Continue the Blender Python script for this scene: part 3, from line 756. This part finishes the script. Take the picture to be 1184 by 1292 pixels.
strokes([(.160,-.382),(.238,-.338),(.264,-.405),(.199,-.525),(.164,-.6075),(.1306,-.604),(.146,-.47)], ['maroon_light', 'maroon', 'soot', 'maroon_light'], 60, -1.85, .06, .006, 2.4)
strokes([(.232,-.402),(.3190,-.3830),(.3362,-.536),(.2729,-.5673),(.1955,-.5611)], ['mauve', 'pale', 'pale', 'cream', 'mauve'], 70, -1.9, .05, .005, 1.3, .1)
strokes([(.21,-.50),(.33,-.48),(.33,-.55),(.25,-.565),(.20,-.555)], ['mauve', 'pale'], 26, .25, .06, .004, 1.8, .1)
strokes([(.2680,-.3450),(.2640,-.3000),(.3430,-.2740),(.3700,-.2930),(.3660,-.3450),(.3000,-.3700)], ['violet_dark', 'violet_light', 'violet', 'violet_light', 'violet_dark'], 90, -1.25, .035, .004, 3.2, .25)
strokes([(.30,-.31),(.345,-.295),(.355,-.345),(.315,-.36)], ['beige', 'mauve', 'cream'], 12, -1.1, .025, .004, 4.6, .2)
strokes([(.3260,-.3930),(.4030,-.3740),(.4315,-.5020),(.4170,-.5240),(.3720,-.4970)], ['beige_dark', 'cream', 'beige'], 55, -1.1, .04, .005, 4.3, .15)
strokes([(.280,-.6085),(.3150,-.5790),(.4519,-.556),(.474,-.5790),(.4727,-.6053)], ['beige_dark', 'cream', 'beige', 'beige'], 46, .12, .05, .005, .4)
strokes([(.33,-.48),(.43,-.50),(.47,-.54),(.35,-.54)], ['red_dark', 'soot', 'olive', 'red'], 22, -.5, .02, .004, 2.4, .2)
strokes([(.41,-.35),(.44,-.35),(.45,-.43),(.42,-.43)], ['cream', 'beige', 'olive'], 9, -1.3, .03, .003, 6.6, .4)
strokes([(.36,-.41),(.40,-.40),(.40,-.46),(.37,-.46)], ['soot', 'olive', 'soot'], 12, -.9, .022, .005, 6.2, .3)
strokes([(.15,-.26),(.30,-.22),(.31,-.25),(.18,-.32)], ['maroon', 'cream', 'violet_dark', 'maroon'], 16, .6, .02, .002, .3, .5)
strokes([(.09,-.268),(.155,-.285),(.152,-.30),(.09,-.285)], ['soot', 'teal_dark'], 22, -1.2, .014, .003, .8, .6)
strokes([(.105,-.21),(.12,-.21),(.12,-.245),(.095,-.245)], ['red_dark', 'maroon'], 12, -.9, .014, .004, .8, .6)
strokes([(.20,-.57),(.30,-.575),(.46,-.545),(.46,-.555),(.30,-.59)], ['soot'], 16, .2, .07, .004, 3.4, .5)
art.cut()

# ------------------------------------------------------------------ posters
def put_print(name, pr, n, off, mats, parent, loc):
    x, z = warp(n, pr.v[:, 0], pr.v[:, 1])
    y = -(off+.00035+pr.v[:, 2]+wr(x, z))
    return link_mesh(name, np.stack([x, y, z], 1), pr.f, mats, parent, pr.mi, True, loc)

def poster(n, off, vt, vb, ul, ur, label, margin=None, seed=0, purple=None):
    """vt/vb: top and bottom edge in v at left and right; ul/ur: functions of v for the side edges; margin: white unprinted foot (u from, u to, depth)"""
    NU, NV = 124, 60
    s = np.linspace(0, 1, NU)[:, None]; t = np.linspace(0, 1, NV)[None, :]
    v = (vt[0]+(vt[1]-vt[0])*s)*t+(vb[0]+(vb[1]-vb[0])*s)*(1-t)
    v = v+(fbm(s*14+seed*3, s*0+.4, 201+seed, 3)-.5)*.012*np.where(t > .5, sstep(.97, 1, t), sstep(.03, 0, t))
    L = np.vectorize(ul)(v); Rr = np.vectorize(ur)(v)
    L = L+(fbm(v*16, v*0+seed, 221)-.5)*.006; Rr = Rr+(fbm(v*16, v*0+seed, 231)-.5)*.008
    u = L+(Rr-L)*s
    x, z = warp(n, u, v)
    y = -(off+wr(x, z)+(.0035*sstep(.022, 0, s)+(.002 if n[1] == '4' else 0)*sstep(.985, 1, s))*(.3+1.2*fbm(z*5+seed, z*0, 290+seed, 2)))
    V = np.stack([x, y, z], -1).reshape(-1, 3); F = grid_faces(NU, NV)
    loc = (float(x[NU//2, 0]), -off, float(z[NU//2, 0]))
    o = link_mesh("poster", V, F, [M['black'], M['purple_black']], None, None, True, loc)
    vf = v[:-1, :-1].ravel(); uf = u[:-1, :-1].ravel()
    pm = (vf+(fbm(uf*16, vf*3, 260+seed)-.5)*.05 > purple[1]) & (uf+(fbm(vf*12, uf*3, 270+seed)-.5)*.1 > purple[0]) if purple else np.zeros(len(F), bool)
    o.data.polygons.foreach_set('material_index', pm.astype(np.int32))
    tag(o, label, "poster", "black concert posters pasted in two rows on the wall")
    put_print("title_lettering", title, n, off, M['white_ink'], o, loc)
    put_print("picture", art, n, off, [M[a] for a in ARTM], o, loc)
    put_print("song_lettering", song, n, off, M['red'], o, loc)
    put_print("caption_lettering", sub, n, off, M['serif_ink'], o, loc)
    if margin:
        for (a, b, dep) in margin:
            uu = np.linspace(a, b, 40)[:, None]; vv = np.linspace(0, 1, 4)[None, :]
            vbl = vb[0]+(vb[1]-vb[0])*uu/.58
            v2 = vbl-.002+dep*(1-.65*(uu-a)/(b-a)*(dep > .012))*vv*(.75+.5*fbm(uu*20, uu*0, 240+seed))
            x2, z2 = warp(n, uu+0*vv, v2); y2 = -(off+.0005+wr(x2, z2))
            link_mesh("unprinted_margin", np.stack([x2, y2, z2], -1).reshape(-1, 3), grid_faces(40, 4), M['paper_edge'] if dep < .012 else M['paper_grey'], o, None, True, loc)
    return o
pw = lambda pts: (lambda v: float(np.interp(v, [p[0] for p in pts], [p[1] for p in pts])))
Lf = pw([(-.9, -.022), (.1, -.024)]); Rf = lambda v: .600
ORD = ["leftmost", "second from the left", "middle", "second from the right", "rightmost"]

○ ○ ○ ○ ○

DIRECTIONS - Copy all of the data. Keep every word exactly as it is.

WRITTEN REPLY -
Continue the Blender Python script for this scene: part 3, from line 756. This part finishes the script. Take the picture to be 1184 by 1292 pixels.
strokes([(.160,-.382),(.238,-.338),(.264,-.405),(.199,-.525),(.164,-.6075),(.1306,-.604),(.146,-.47)], ['maroon_light', 'maroon', 'soot', 'maroon_light'], 60, -1.85, .06, .006, 2.4)
strokes([(.232,-.402),(.3190,-.3830),(.3362,-.536),(.2729,-.5673),(.1955,-.5611)], ['mauve', 'pale', 'pale', 'cream', 'mauve'], 70, -1.9, .05, .005, 1.3, .1)
strokes([(.21,-.50),(.33,-.48),(.33,-.55),(.25,-.565),(.20,-.555)], ['mauve', 'pale'], 26, .25, .06, .004, 1.8, .1)
strokes([(.2680,-.3450),(.2640,-.3000),(.3430,-.2740),(.3700,-.2930),(.3660,-.3450),(.3000,-.3700)], ['violet_dark', 'violet_light', 'violet', 'violet_light', 'violet_dark'], 90, -1.25, .035, .004, 3.2, .25)
strokes([(.30,-.31),(.345,-.295),(.355,-.345),(.315,-.36)], ['beige', 'mauve', 'cream'], 12, -1.1, .025, .004, 4.6, .2)
strokes([(.3260,-.3930),(.4030,-.3740),(.4315,-.5020),(.4170,-.5240),(.3720,-.4970)], ['beige_dark', 'cream', 'beige'], 55, -1.1, .04, .005, 4.3, .15)
strokes([(.280,-.6085),(.3150,-.5790),(.4519,-.556),(.474,-.5790),(.4727,-.6053)], ['beige_dark', 'cream', 'beige', 'beige'], 46, .12, .05, .005, .4)
strokes([(.33,-.48),(.43,-.50),(.47,-.54),(.35,-.54)], ['red_dark', 'soot', 'olive', 'red'], 22, -.5, .02, .004, 2.4, .2)
strokes([(.41,-.35),(.44,-.35),(.45,-.43),(.42,-.43)], ['cream', 'beige', 'olive'], 9, -1.3, .03, .003, 6.6, .4)
strokes([(.36,-.41),(.40,-.40),(.40,-.46),(.37,-.46)], ['soot', 'olive', 'soot'], 12, -.9, .022, .005, 6.2, .3)
strokes([(.15,-.26),(.30,-.22),(.31,-.25),(.18,-.32)], ['maroon', 'cream', 'violet_dark', 'maroon'], 16, .6, .02, .002, .3, .5)
strokes([(.09,-.268),(.155,-.285),(.152,-.30),(.09,-.285)], ['soot', 'teal_dark'], 22, -1.2, .014, .003, .8, .6)
strokes([(.105,-.21),(.12,-.21),(.12,-.245),(.095,-.245)], ['red_dark', 'maroon'], 12, -.9, .014, .004, .8, .6)
strokes([(.20,-.57),(.30,-.575),(.46,-.545),(.46,-.555),(.30,-.59)], ['soot'], 16, .2, .07, .004, 3.4, .5)
art.cut()

# ------------------------------------------------------------------ posters
def put_print(name, pr, n, off, mats, parent, loc):
    x, z = warp(n, pr.v[:, 0], pr.v[:, 1])
    y = -(off+.00035+pr.v[:, 2]+wr(x, z))
    return link_mesh(name, np.stack([x, y, z], 1), pr.f, mats, parent, pr.mi, True, loc)

def poster(n, off, vt, vb, ul, ur, label, margin=None, seed=0, purple=None):
    """vt/vb: top and bottom edge in v at left and right; ul/ur: functions of v for the side edges; margin: white unprinted foot (u from, u to, depth)"""
    NU, NV = 124, 60
    s = np.linspace(0, 1, NU)[:, None]; t = np.linspace(0, 1, NV)[None, :]
    v = (vt[0]+(vt[1]-vt[0])*s)*t+(vb[0]+(vb[1]-vb[0])*s)*(1-t)
    v = v+(fbm(s*14+seed*3, s*0+.4, 201+seed, 3)-.5)*.012*np.where(t > .5, sstep(.97, 1, t), sstep(.03, 0, t))
    L = np.vectorize(ul)(v); Rr = np.vectorize(ur)(v)
    L = L+(fbm(v*16, v*0+seed, 221)-.5)*.006; Rr = Rr+(fbm(v*16, v*0+seed, 231)-.5)*.008
    u = L+(Rr-L)*s
    x, z = warp(n, u, v)
    y = -(off+wr(x, z)+(.0035*sstep(.022, 0, s)+(.002 if n[1] == '4' else 0)*sstep(.985, 1, s))*(.3+1.2*fbm(z*5+seed, z*0, 290+seed, 2)))
    V = np.stack([x, y, z], -1).reshape(-1, 3); F = grid_faces(NU, NV)
    loc = (float(x[NU//2, 0]), -off, float(z[NU//2, 0]))
    o = link_mesh("poster", V, F, [M['black'], M['purple_black']], None, None, True, loc)
    vf = v[:-1, :-1].ravel(); uf = u[:-1, :-1].ravel()
    pm = (vf+(fbm(uf*16, vf*3, 260+seed)-.5)*.05 > purple[1]) & (uf+(fbm(vf*12, uf*3, 270+seed)-.5)*.1 > purple[0]) if purple else np.zeros(len(F), bool)
    o.data.polygons.foreach_set('material_index', pm.astype(np.int32))
    tag(o, label, "poster", "black concert posters pasted in two rows on the wall")
    put_print("title_lettering", title, n, off, M['white_ink'], o, loc)
    put_print("picture", art, n, off, [M[a] for a in ARTM], o, loc)
    put_print("song_lettering", song, n, off, M['red'], o, loc)
    put_print("caption_lettering", sub, n, off, M['serif_ink'], o, loc)
    if margin:
        for (a, b, dep) in margin:
            uu = np.linspace(a, b, 40)[:, None]; vv = np.linspace(0, 1, 4)[None, :]
            vbl = vb[0]+(vb[1]-vb[0])*uu/.58
            v2 = vbl-.002+dep*(1-.65*(uu-a)/(b-a)*(dep > .012))*vv*(.75+.5*fbm(uu*20, uu*0, 240+seed))
            x2, z2 = warp(n, uu+0*vv, v2); y2 = -(off+.0005+wr(x2, z2))
            link_mesh("unprinted_margin", np.stack([x2, y2, z2], -1).reshape(-1, 3), grid_faces(40, 4), M['paper_edge'] if dep < .012 else M['paper_grey'], o, None, True, loc)
    return o
pw = lambda pts: (lambda v: float(np.interp(v, [p[0] for p in pts], [p[1] for p in pts])))
Lf = pw([(-.9, -.022), (.1, -.024)]); Rf = lambda v: .600
ORD = ["leftmost", "second from the left", "middle", "second from the right", "rightmost"]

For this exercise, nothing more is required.